— start DATA BLOCK —

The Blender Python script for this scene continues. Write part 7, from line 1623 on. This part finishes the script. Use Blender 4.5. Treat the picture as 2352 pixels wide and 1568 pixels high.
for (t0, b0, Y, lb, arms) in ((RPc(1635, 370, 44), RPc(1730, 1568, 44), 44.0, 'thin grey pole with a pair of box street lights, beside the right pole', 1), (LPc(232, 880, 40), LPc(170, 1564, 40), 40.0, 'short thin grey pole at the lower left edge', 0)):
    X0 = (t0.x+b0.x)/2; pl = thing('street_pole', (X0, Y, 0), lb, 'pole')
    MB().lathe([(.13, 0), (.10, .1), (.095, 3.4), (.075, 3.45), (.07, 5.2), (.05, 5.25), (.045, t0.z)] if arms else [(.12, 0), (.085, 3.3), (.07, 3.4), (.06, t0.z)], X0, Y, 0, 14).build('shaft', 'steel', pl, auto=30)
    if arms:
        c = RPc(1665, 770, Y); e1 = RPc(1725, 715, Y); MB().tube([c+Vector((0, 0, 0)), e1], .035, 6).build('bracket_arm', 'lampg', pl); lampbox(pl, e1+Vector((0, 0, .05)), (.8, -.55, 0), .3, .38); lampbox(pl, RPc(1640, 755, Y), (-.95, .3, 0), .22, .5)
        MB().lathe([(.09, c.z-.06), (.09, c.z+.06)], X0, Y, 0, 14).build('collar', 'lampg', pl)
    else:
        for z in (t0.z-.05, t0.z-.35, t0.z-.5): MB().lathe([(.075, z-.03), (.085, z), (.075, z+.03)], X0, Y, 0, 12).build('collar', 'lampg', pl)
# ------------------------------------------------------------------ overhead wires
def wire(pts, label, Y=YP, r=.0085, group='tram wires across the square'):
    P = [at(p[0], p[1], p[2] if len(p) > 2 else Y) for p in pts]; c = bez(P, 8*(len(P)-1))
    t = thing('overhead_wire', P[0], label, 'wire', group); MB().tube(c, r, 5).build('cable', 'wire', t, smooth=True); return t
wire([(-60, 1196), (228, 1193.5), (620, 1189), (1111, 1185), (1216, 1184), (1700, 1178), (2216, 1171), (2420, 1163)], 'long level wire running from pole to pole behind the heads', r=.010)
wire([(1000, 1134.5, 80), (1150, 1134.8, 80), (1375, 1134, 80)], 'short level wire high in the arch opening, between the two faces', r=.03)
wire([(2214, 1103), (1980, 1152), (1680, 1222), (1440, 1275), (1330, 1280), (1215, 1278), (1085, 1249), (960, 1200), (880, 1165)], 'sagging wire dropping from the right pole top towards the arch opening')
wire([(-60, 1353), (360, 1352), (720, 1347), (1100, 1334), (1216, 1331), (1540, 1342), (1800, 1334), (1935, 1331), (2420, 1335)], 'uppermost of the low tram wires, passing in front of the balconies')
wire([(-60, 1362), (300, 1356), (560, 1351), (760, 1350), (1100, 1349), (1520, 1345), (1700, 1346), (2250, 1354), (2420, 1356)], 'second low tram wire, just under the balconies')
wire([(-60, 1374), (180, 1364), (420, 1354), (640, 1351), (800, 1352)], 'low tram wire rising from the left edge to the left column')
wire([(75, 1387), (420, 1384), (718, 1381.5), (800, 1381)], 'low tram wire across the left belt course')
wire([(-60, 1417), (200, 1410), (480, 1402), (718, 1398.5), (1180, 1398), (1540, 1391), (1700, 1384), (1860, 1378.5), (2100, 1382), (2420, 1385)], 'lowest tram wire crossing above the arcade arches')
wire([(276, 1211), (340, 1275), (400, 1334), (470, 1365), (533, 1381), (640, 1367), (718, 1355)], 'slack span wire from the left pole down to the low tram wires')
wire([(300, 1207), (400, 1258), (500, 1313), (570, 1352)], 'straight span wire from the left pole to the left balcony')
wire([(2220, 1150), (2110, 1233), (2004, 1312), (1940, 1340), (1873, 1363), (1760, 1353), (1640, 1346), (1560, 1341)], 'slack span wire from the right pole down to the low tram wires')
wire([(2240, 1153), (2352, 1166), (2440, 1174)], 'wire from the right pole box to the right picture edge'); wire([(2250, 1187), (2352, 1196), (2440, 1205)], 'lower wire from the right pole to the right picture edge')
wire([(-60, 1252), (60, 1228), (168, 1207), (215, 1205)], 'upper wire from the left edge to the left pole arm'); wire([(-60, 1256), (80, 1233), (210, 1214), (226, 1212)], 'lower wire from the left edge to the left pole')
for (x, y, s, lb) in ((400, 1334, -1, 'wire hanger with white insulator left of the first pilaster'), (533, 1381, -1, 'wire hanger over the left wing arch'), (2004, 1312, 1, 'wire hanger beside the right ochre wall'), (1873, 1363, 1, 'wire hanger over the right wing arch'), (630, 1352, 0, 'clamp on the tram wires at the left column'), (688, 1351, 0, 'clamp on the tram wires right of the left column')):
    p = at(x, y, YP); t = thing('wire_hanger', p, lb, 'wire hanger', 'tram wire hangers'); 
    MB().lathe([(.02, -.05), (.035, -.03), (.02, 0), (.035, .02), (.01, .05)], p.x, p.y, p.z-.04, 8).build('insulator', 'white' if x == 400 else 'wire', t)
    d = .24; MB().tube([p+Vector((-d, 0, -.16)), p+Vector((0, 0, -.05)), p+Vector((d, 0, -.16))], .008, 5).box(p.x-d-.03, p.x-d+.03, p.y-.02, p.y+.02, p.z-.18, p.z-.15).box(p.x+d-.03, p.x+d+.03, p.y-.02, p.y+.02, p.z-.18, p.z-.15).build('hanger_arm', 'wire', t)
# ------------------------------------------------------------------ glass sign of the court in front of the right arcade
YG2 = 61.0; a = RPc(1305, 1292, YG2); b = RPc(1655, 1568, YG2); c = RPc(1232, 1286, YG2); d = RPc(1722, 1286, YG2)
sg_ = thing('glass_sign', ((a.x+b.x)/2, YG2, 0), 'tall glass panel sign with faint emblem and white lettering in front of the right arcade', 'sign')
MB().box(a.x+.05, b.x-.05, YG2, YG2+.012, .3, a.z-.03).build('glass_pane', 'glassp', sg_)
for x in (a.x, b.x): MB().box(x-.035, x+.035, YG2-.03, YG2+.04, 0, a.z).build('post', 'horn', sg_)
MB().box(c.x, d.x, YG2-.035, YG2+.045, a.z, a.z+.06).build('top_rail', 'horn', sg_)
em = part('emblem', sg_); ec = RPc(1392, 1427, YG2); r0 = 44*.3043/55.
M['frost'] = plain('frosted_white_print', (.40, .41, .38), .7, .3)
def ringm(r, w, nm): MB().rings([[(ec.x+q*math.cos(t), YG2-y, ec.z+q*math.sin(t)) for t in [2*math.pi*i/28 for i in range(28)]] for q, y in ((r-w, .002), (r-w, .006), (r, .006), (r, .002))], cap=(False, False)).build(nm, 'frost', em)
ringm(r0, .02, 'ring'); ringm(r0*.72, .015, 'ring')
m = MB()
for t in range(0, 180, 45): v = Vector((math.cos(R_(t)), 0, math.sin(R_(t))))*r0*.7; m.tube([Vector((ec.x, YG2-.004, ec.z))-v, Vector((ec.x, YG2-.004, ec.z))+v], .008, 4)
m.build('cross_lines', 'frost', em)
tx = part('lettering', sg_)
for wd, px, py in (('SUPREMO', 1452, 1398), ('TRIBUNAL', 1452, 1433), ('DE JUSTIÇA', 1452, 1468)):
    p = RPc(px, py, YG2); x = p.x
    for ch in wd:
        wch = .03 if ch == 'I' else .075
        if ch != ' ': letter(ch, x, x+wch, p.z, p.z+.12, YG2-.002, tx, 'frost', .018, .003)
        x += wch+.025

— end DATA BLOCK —

**WHAT IS REQUIRED**
Write the data from above out again, exactly.

**RESPONSE TO THIS TASK**
The Blender Python script for this scene continues. Write part 7, from line 1623 on. This part finishes the script. Use Blender 4.5. Treat the picture as 2352 pixels wide and 1568 pixels high.
for (t0, b0, Y, lb, arms) in ((RPc(1635, 370, 44), RPc(1730, 1568, 44), 44.0, 'thin grey pole with a pair of box street lights, beside the right pole', 1), (LPc(232, 880, 40), LPc(170, 1564, 40), 40.0, 'short thin grey pole at the lower left edge', 0)):
    X0 = (t0.x+b0.x)/2; pl = thing('street_pole', (X0, Y, 0), lb, 'pole')
    MB().lathe([(.13, 0), (.10, .1), (.095, 3.4), (.075, 3.45), (.07, 5.2), (.05, 5.25), (.045, t0.z)] if arms else [(.12, 0), (.085, 3.3), (.07, 3.4), (.06, t0.z)], X0, Y, 0, 14).build('shaft', 'steel', pl, auto=30)
    if arms:
        c = RPc(1665, 770, Y); e1 = RPc(1725, 715, Y); MB().tube([c+Vector((0, 0, 0)), e1], .035, 6).build('bracket_arm', 'lampg', pl); lampbox(pl, e1+Vector((0, 0, .05)), (.8, -.55, 0), .3, .38); lampbox(pl, RPc(1640, 755, Y), (-.95, .3, 0), .22, .5)
        MB().lathe([(.09, c.z-.06), (.09, c.z+.06)], X0, Y, 0, 14).build('collar', 'lampg', pl)
    else:
        for z in (t0.z-.05, t0.z-.35, t0.z-.5): MB().lathe([(.075, z-.03), (.085, z), (.075, z+.03)], X0, Y, 0, 12).build('collar', 'lampg', pl)
# ------------------------------------------------------------------ overhead wires
def wire(pts, label, Y=YP, r=.0085, group='tram wires across the square'):
    P = [at(p[0], p[1], p[2] if len(p) > 2 else Y) for p in pts]; c = bez(P, 8*(len(P)-1))
    t = thing('overhead_wire', P[0], label, 'wire', group); MB().tube(c, r, 5).build('cable', 'wire', t, smooth=True); return t
wire([(-60, 1196), (228, 1193.5), (620, 1189), (1111, 1185), (1216, 1184), (1700, 1178), (2216, 1171), (2420, 1163)], 'long level wire running from pole to pole behind the heads', r=.010)
wire([(1000, 1134.5, 80), (1150, 1134.8, 80), (1375, 1134, 80)], 'short level wire high in the arch opening, between the two faces', r=.03)
wire([(2214, 1103), (1980, 1152), (1680, 1222), (1440, 1275), (1330, 1280), (1215, 1278), (1085, 1249), (960, 1200), (880, 1165)], 'sagging wire dropping from the right pole top towards the arch opening')
wire([(-60, 1353), (360, 1352), (720, 1347), (1100, 1334), (1216, 1331), (1540, 1342), (1800, 1334), (1935, 1331), (2420, 1335)], 'uppermost of the low tram wires, passing in front of the balconies')
wire([(-60, 1362), (300, 1356), (560, 1351), (760, 1350), (1100, 1349), (1520, 1345), (1700, 1346), (2250, 1354), (2420, 1356)], 'second low tram wire, just under the balconies')
wire([(-60, 1374), (180, 1364), (420, 1354), (640, 1351), (800, 1352)], 'low tram wire rising from the left edge to the left column')
wire([(75, 1387), (420, 1384), (718, 1381.5), (800, 1381)], 'low tram wire across the left belt course')
wire([(-60, 1417), (200, 1410), (480, 1402), (718, 1398.5), (1180, 1398), (1540, 1391), (1700, 1384), (1860, 1378.5), (2100, 1382), (2420, 1385)], 'lowest tram wire crossing above the arcade arches')
wire([(276, 1211), (340, 1275), (400, 1334), (470, 1365), (533, 1381), (640, 1367), (718, 1355)], 'slack span wire from the left pole down to the low tram wires')
wire([(300, 1207), (400, 1258), (500, 1313), (570, 1352)], 'straight span wire from the left pole to the left balcony')
wire([(2220, 1150), (2110, 1233), (2004, 1312), (1940, 1340), (1873, 1363), (1760, 1353), (1640, 1346), (1560, 1341)], 'slack span wire from the right pole down to the low tram wires')
wire([(2240, 1153), (2352, 1166), (2440, 1174)], 'wire from the right pole box to the right picture edge'); wire([(2250, 1187), (2352, 1196), (2440, 1205)], 'lower wire from the right pole to the right picture edge')
wire([(-60, 1252), (60, 1228), (168, 1207), (215, 1205)], 'upper wire from the left edge to the left pole arm'); wire([(-60, 1256), (80, 1233), (210, 1214), (226, 1212)], 'lower wire from the left edge to the left pole')
for (x, y, s, lb) in ((400, 1334, -1, 'wire hanger with white insulator left of the first pilaster'), (533, 1381, -1, 'wire hanger over the left wing arch'), (2004, 1312, 1, 'wire hanger beside the right ochre wall'), (1873, 1363, 1, 'wire hanger over the right wing arch'), (630, 1352, 0, 'clamp on the tram wires at the left column'), (688, 1351, 0, 'clamp on the tram wires right of the left column')):
    p = at(x, y, YP); t = thing('wire_hanger', p, lb, 'wire hanger', 'tram wire hangers'); 
    MB().lathe([(.02, -.05), (.035, -.03), (.02, 0), (.035, .02), (.01, .05)], p.x, p.y, p.z-.04, 8).build('insulator', 'white' if x == 400 else 'wire', t)
    d = .24; MB().tube([p+Vector((-d, 0, -.16)), p+Vector((0, 0, -.05)), p+Vector((d, 0, -.16))], .008, 5).box(p.x-d-.03, p.x-d+.03, p.y-.02, p.y+.02, p.z-.18, p.z-.15).box(p.x+d-.03, p.x+d+.03, p.y-.02, p.y+.02, p.z-.18, p.z-.15).build('hanger_arm', 'wire', t)
# ------------------------------------------------------------------ glass sign of the court in front of the right arcade
YG2 = 61.0; a = RPc(1305, 1292, YG2); b = RPc(1655, 1568, YG2); c = RPc(1232, 1286, YG2); d = RPc(1722, 1286, YG2)
sg_ = thing('glass_sign', ((a.x+b.x)/2, YG2, 0), 'tall glass panel sign with faint emblem and white lettering in front of the right arcade', 'sign')
MB().box(a.x+.05, b.x-.05, YG2, YG2+.012, .3, a.z-.03).build('glass_pane', 'glassp', sg_)
for x in (a.x, b.x): MB().box(x-.035, x+.035, YG2-.03, YG2+.04, 0, a.z).build('post', 'horn', sg_)
MB().box(c.x, d.x, YG2-.035, YG2+.045, a.z, a.z+.06).build('top_rail', 'horn', sg_)
em = part('emblem', sg_); ec = RPc(1392, 1427, YG2); r0 = 44*.3043/55.
M['frost'] = plain('frosted_white_print', (.40, .41, .38), .7, .3)
def ringm(r, w, nm): MB().rings([[(ec.x+q*math.cos(t), YG2-y, ec.z+q*math.sin(t)) for t in [2*math.pi*i/28 for i in range(28)]] for q, y in ((r-w, .002), (r-w, .006), (r, .006), (r, .002))], cap=(False, False)).build(nm, 'frost', em)
ringm(r0, .02, 'ring'); ringm(r0*.72, .015, 'ring')
m = MB()
for t in range(0, 180, 45): v = Vector((math.cos(R_(t)), 0, math.sin(R_(t))))*r0*.7; m.tube([Vector((ec.x, YG2-.004, ec.z))-v, Vector((ec.x, YG2-.004, ec.z))+v], .008, 4)
m.build('cross_lines', 'frost', em)
tx = part('lettering', sg_)
for wd, px, py in (('SUPREMO', 1452, 1398), ('TRIBUNAL', 1452, 1433), ('DE JUSTIÇA', 1452, 1468)):
    p = RPc(px, py, YG2); x = p.x
    for ch in wd:
        wch = .03 if ch == 'I' else .075
        if ch != ' ': letter(ch, x, x+wch, p.z, p.z+.12, YG2-.002, tx, 'frost', .018, .003)
        x += wch+.025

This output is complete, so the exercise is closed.